John Francis Campbell Monument

A prominent memorial on the summit of Cnoc an Dal, a half-mile (0.8 km) south of Bridgend in Islay, the John Francis Campbell Monument comprises a grey granite obelisk on a square base enclosed by painted railings. Overlooking Loch Indaal, the monument is visible from all three of the roads which converge on Bridgend from the south of the island. It was raised by the local community in 1887 in memory of John Francis Campbell (1821-85), who was brought up at Islay House. Alongside a bronze relief sculpture of Campbell, there are inscriptions in English and Gaelic:

John Francis Campbell
of Islay
an Eminent Celtic Scholar, Linguist, Scientist and Traveller.
A true and patriotic Highlander.
Loved alike by Peer and Peasant.
By his "Popular Tales of the West Highlands,"
"Leabhar na Feinne,"
and other literary works,
he preserved and rendered classic the
Folk-lore of the Scottish Highlands
He lies buried at Cannes, in France:
his memory lives in the hearts of his countrymen
Born 1821 Died 1885

and

Iain Og Ile,
fìor Ghàidheal, sàr-dhuin'-uasal, agus àrd sgoileir,
a choisinn urram agus cliù anns gach cearn.
Ged nach do shealbhaich e oighreachd aithrichean,
shealbhaich e gràdh nan Ileach,
agus bithidh a chuimhne buan-mhaireann am measg Chlanna nan Gàidheal.

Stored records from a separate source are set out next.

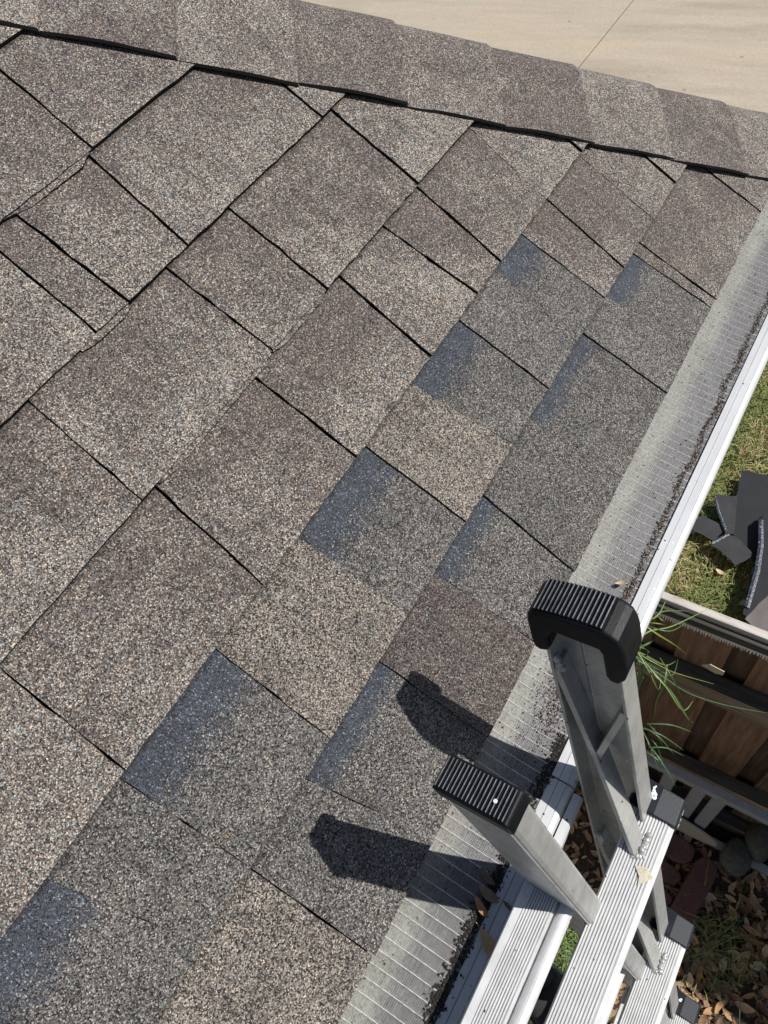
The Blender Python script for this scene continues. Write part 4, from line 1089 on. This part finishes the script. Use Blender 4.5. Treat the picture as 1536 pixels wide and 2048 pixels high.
BL = [([(1268, 1310), (1340, 1380), (1378, 1440), (1386, 1442)], .0030), ([(1270, 1300), (1330, 1370), (1365, 1420), (1388, 1402)][:3]+[(1386, 1402)], .0026),
      ([(1265, 1300), (1290, 1340), (1310, 1362), (1400, 1395)][:1]+[(1318, 1330), (1355, 1347), (1428, 1368)], .0014), ([(1275, 1318), (1330, 1355), (1382, 1388), (1460, 1412), (1560, 1430)], .0016),
      ([(1335, 1330), (1330, 1365), (1314, 1400), (1308, 1430)], .0034), ([(1272, 1308), (1282, 1330), (1290, 1362)], .0028), ([(1268, 1285), (1300, 1262), (1345, 1252), (1420, 1216)], .0022),
      ([(1290, 1250), (1318, 1270), (1350, 1290), (1374, 1310)], .0024), ([(1280, 1295), (1300, 1285), (1312, 1278)], .0028), ([(1300, 1240), (1318, 1228), (1332, 1200)], .002),
      ([(1312, 1232), (1330, 1222), (1380, 1222)], .002), ([(1316, 1232), (1328, 1243), (1336, 1250)], .0026), ([(1300, 1245), (1322, 1248), (1338, 1254)], .0016),
      ([(1270, 1310), (1310, 1335), (1345, 1350), (1356, 1318)], .0018), ([(1275, 1300), (1300, 1345), (1318, 1380), (1322, 1345)], .002), ([(1320, 1315), (1345, 1355), (1368, 1405), (1352, 1395)][:3], .0018),
      ([(1262, 1296), (1290, 1310), (1330, 1330), (1352, 1322)], .0024), ([(1264, 1290), (1286, 1296), (1302, 1306)], .0028), ([(1292, 1250), (1340, 1262), (1372, 1245)], .0018)]
random.seed(5)
for i, (pts, w0) in enumerate(BL):
    n = len(pts); z = [Zt+.03*math.sin(i)+.05*math.sin(math.pi*k/(n-1))-.06*k for k in range(n)]
    blade(pts, w0*.62, z, c=[.1, .3, .8, .6, .35][i % 5])
for i in range(9):                       # lower, shaded leaves
    x0, y0 = 1275+random.random()*30, 1440+random.random()*60; a = random.uniform(.2, 1.2); L = random.uniform(40, 110)
    blade([(x0, y0), (x0+L*.5*math.cos(a), y0+L*.5*math.sin(a)-8), (x0+L*math.cos(a), y0+L*math.sin(a))], .0018, [-1.35, -1.35, -1.42], c=.6)
for i in range(26):                       # stems rising from the ground behind the gutter
    a = np.array([.38+random.uniform(-.05, .05), .03+random.uniform(-.05, .07), GZ]); b = on_z(1262+random.uniform(-20, 20), 1298+random.uniform(-25, 25), Zt)+np.array([0, 0, random.uniform(-.1, .02)])
    pts = [a+(b-a)*t+np.array([.02*math.sin(3*t+i), .02*math.cos(2*t+i)-.02, 0]) for t in np.linspace(0, 1, 6)]
    mk('stem', *tube(pts, [.0022]*5+[.0012], 4), M['weed'], wd, attrs={'rnd': [.6]*24})
# one grass blade in front of the scraps, growing from the lawn
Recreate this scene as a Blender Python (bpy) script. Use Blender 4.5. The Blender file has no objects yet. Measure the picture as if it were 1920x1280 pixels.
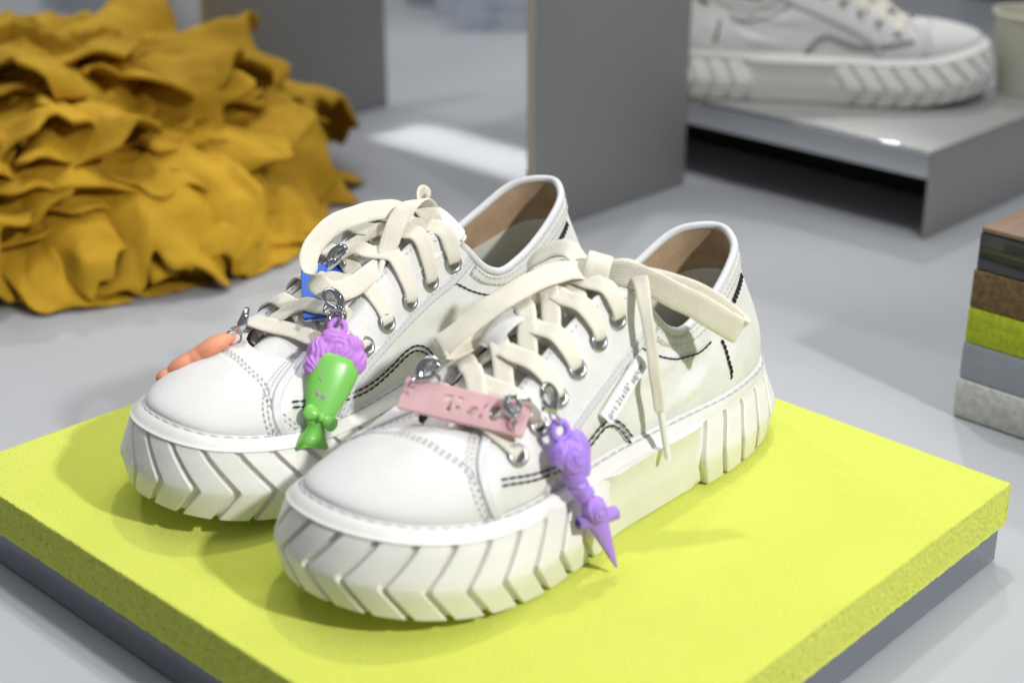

"An sòlas togar suas an càrn
Gun deòir gu làr mu chloich nan treun,
Sona an t-òg treun a thriall,
Mu'n cluinnear cliù fo chiar a' Bhàis." -- Ossian

which can be translated as:

Young John of Islay,
a true Gael, a great gentleman, and a gifted scholar,
who won honour and fame in every field.
Although he did not inherit the estate of his forefathers,
he inherited the love of Islaymen,
and his memory will be long-lasting among the Gaels.

"With gladness let the cairn be raised,
No tears upon its stone will fall
For happy is the brave now gone,
Whose virtues shine through Death's dark pall.¿ -- Ossian

The monument had to be replaced after it was blown down in a storm in 1911.